Redbreast 15 Year Old
Irish Distillers (Pernod Ricard)
Redbreast 15 is where Irish whiskey proves its claim to greatness. Every additional year beyond the 12-year expression adds another dimension — more dried fruit, deeper oak integration, and a creaminess that recalls the finest aged spirits from anywhere in the world.

Fortaleza Reposado
Destilería La Fortaleza (Guillermo Erickson Sauza)

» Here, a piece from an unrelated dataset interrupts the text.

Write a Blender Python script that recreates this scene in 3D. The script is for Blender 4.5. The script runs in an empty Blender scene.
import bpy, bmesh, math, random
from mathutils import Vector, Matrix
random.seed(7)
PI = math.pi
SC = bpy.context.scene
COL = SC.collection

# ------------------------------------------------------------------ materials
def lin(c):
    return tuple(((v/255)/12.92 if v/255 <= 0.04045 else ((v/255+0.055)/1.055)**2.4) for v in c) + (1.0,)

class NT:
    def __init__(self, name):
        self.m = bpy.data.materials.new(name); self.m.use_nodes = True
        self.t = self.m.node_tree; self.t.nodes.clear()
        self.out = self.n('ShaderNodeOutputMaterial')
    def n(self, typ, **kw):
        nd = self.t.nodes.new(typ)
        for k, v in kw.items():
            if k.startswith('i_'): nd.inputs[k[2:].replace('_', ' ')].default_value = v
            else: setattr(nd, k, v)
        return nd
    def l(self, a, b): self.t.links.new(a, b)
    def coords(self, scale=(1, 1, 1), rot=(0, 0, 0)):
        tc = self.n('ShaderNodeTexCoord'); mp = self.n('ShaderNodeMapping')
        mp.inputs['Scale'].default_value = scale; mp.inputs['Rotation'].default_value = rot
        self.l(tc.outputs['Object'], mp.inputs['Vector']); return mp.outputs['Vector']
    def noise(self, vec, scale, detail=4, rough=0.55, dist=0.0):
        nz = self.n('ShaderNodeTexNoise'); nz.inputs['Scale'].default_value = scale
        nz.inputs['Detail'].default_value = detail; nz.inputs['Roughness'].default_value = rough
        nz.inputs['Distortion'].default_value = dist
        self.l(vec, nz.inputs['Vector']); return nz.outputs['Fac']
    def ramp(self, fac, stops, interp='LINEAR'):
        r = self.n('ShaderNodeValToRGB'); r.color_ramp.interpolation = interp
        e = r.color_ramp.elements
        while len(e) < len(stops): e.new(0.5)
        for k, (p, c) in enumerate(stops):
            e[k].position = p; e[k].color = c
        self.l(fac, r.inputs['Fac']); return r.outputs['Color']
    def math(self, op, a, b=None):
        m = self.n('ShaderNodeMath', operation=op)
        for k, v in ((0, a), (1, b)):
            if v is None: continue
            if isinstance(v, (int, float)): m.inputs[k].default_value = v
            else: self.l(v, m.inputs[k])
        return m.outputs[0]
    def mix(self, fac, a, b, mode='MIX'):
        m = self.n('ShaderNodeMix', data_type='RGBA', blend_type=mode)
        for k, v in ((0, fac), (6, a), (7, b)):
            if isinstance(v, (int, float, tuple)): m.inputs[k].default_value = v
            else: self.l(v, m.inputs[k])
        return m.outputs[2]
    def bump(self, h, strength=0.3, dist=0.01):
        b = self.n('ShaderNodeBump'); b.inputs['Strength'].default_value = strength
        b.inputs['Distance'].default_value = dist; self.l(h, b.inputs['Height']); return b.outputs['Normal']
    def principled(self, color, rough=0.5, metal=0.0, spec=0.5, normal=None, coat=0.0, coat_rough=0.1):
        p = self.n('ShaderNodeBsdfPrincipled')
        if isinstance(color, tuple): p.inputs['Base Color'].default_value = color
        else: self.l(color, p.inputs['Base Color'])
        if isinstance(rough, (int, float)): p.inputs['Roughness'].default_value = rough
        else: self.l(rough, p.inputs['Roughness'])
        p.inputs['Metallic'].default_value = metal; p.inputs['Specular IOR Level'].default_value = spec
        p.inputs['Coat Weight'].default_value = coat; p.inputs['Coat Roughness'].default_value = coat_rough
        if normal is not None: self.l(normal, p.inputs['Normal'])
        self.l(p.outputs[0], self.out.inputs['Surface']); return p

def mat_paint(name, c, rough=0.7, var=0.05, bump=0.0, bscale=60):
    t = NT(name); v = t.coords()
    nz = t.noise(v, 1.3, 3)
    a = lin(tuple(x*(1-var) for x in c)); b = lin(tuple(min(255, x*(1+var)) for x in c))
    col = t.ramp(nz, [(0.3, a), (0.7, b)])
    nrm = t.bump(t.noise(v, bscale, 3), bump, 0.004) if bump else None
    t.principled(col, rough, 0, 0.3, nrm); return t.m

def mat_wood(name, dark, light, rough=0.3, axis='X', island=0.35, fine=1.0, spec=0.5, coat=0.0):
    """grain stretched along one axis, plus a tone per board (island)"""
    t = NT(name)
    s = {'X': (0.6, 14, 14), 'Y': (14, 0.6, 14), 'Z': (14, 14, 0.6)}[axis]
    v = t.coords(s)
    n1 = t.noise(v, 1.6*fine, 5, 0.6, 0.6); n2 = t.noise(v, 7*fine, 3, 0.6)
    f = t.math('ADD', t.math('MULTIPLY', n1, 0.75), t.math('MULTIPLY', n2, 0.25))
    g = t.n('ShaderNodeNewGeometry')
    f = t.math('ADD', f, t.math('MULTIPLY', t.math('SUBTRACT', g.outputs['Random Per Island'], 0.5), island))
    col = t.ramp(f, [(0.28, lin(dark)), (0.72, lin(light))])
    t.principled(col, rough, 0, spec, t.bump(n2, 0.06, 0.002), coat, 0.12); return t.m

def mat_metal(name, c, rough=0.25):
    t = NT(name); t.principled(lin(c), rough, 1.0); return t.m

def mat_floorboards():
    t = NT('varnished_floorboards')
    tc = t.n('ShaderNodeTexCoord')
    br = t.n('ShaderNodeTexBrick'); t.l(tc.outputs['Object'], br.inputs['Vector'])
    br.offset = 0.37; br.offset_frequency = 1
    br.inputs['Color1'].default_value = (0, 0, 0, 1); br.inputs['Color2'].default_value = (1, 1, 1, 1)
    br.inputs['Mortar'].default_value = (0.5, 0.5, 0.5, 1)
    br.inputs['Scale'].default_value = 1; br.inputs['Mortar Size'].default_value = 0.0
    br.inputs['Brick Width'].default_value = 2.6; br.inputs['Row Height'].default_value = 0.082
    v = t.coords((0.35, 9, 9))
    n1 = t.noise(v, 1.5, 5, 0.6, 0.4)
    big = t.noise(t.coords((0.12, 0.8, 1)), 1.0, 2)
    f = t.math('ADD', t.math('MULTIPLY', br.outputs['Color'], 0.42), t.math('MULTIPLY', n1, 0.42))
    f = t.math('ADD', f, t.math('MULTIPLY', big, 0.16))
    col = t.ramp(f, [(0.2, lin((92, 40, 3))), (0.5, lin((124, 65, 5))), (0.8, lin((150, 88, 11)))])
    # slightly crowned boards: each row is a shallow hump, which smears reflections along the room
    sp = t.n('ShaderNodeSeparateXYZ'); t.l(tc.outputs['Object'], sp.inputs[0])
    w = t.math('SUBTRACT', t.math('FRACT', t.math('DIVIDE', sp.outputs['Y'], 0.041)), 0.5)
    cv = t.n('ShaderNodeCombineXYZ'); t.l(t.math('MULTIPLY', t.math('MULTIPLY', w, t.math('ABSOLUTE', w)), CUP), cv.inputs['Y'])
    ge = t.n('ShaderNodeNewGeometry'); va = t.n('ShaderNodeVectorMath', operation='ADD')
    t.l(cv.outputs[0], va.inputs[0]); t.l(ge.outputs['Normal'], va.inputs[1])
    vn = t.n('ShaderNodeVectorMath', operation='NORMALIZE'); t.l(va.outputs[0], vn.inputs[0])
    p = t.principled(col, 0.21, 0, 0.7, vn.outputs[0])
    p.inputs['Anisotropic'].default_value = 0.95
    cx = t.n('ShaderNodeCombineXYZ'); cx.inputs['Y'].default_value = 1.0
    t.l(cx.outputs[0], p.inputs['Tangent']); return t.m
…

Fortaleza is tequila made the way it was meant to be made. While most modern producers use autoclaves and diffusers for speed and efficiency, Guillermo Sauza — great-great-grandson of Don Cenobio Sauza, the “Father of Tequila” — insists on the tahona, the brick oven, and the wooden fermentation tanks. The volcanic spring water that feeds the distillery carries minerals from deep within the stratovolcano, and you can taste the terroir in every sip. The reposado rests just long enough to gain warmth and vanilla from the barrel without losing the agave’s voice.

Siete Leguas Reposado
Casa Siete Leguas (est. 1952)
If El Tesoro is the tequila nerd’s tequila, Siete Leguas is the tequila maker’s tequila. This is the distillery where Don Julio González originally made his tequila before launching his own brand — yes, Don Julio tequila was born at Siete Leguas. The family has refused every shortcut the modern tequila industry has embraced: they still use brick ovens when autoclaves are faster, tahona stones when roller mills are cheaper, wooden fermentation tanks when stainless steel is easier to clean, and copper pot stills when column stills would be more efficient. The result is a tequila with a mineral complexity and savory depth that industrial methods simply cannot replicate. The Reposado’s eight months in American oak adds just enough vanilla and warmth without obscuring the agave and terroir. When tequila professionals talk about “the old way,” this is what they mean.